Proving Convergence: Showing That x_n and y_n Have the Same Limit

[cragar]

Homework Statement

Show that if x_n is a convergent sequence, then the sequence given by that average values also converges to the same limit.
y_n=\frac{x_1+x_2+x_3+...x_n}{n}

The Attempt at a Solution

Should I say that x_n converges to some number P. so now I need to show that
y_n converges to P as well.
Do I need to show that y_n-P< \epsilon

 

[susskind_leon]

That's exactly what you need to show.
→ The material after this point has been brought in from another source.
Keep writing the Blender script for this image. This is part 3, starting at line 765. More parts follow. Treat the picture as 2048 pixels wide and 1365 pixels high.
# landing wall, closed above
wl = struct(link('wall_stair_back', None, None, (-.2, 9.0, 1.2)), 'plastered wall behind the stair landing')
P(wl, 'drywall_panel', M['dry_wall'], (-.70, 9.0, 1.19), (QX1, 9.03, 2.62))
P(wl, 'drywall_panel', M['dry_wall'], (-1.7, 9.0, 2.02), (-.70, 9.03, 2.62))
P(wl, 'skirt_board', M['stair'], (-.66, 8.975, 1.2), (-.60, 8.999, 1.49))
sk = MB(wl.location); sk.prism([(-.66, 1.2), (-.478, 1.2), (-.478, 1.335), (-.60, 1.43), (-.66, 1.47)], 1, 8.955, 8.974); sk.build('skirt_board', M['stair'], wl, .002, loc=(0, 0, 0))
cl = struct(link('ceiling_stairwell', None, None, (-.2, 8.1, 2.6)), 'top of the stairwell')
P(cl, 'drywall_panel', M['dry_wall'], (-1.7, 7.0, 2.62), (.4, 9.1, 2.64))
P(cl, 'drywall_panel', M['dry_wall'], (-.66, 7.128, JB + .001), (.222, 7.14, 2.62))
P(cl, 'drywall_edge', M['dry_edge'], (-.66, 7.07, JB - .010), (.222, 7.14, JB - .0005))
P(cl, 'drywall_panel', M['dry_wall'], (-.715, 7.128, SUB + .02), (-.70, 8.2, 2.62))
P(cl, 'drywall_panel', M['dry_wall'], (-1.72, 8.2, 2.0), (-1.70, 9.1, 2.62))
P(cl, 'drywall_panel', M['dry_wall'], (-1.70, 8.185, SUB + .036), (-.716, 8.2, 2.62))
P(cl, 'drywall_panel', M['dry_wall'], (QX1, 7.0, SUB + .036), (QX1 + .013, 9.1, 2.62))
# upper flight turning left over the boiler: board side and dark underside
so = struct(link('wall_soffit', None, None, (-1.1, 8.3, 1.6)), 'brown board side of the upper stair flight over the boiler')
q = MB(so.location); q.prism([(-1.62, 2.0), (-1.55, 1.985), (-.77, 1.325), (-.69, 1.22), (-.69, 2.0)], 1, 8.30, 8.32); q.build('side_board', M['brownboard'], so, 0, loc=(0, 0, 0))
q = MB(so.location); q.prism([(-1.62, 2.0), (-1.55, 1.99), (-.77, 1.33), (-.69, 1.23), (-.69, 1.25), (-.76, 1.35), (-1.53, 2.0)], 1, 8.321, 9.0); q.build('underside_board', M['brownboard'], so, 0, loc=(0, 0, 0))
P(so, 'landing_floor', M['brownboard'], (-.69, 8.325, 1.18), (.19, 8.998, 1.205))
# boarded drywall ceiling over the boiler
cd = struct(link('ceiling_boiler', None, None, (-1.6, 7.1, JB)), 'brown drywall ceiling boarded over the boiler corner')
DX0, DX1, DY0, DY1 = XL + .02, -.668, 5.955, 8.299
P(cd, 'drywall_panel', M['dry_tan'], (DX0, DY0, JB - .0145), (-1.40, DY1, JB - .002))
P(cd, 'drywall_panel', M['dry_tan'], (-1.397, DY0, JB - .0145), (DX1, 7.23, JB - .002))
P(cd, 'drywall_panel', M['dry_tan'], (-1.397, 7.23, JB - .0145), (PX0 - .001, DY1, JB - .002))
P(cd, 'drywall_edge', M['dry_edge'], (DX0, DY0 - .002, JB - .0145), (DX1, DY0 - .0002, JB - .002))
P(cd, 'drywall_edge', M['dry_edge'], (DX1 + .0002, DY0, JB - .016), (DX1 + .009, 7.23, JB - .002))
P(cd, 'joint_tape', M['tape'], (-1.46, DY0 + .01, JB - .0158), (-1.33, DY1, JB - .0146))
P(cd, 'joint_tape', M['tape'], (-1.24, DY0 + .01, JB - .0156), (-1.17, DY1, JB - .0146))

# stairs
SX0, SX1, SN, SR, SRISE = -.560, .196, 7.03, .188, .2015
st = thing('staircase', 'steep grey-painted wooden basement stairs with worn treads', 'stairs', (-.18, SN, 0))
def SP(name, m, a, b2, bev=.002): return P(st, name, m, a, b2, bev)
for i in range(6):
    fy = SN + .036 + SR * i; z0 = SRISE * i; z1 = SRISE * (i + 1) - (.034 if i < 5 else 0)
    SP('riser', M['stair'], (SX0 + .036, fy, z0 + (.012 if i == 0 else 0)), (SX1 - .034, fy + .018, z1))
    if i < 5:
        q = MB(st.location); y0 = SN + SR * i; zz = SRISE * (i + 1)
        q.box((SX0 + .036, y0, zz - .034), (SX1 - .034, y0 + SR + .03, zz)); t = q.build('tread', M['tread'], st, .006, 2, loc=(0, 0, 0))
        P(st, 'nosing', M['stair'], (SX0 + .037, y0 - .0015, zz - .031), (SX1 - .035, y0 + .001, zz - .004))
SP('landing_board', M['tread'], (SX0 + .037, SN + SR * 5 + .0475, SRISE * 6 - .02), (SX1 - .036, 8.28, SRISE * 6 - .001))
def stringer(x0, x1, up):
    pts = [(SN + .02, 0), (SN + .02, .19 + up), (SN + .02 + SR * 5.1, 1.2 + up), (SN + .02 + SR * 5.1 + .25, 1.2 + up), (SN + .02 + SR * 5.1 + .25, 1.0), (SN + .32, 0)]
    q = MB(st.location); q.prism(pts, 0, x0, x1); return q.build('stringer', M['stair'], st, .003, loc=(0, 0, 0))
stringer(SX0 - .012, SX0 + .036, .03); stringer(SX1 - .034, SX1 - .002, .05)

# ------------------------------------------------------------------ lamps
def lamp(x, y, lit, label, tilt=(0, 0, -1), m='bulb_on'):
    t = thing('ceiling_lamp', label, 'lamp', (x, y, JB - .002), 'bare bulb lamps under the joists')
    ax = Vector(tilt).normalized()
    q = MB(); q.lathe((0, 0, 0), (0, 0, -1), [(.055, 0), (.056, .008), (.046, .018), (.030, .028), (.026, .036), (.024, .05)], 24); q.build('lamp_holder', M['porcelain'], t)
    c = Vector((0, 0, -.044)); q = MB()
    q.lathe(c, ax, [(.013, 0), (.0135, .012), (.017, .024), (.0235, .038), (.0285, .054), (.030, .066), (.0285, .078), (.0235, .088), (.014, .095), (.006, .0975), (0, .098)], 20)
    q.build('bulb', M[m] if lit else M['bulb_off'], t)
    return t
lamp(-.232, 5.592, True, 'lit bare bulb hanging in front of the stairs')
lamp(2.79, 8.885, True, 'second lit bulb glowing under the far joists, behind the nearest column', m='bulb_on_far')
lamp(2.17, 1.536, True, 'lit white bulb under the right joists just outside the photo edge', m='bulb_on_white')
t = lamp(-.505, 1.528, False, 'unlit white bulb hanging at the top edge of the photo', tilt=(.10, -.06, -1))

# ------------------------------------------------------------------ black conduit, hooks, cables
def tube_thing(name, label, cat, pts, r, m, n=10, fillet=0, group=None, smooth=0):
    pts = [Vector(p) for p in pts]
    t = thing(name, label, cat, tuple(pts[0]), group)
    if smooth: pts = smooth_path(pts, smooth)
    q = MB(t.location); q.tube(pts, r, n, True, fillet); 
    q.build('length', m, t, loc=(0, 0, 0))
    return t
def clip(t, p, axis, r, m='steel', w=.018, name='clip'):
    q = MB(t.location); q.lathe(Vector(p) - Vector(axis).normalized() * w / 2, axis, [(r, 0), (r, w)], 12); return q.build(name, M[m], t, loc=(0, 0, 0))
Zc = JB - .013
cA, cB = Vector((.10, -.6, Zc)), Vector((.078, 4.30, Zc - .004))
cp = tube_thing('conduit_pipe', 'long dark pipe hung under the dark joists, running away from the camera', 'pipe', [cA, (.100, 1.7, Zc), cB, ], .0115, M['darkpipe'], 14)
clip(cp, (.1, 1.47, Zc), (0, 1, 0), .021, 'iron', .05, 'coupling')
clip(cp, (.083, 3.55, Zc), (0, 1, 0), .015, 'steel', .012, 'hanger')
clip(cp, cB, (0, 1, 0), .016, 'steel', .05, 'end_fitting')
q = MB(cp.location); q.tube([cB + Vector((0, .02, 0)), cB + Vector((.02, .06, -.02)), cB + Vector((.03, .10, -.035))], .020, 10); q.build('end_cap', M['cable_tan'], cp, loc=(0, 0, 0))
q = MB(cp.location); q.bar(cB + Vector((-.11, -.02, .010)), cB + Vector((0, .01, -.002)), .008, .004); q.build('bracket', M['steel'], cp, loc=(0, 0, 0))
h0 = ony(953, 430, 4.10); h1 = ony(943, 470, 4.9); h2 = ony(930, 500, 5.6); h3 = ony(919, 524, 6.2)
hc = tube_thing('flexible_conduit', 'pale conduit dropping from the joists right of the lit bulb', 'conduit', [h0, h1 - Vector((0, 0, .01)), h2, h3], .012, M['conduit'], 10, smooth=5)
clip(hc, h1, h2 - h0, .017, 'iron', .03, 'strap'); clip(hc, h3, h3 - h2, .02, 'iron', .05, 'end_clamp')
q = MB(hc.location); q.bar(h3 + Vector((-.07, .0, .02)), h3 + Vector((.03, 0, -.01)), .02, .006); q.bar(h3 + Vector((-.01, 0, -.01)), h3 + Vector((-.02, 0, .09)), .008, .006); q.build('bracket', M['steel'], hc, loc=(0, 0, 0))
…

Got any ideas?

 

[cragar]

so x_n is my nth term right, and also what the limit converges to.
So x_n=P
So I should have(x_1+x_2+x_3+...P)=Pn maybe I can work on manipulating the sum and see if certain parts are less than other parts.

 

[dirk_mec1]

Let me give you a hint:

Define the limit of x_n to be L then there is (for every epsilon>0) a N such that for n > N

|x_n-L|< \epsilon

Now we get:

\left| \frac{x_1+x_2+x_3+...+x_n}{n} -\frac{nL}{n} \right| = \frac{|x_1-L| +|x_2-L| +...+|x_n-L|}{n} =\frac{|x_1-L| +|x_2-L| +...+|x_N-L| + |x_{N+1}-L|+...+|x_n-L|} {n} < \frac{|x_1-L| +|x_2-L| +...+|x_N-L|}{n} + \frac{(n-N)}{n} \epsilon < ...

Can you fill in the dots at the end?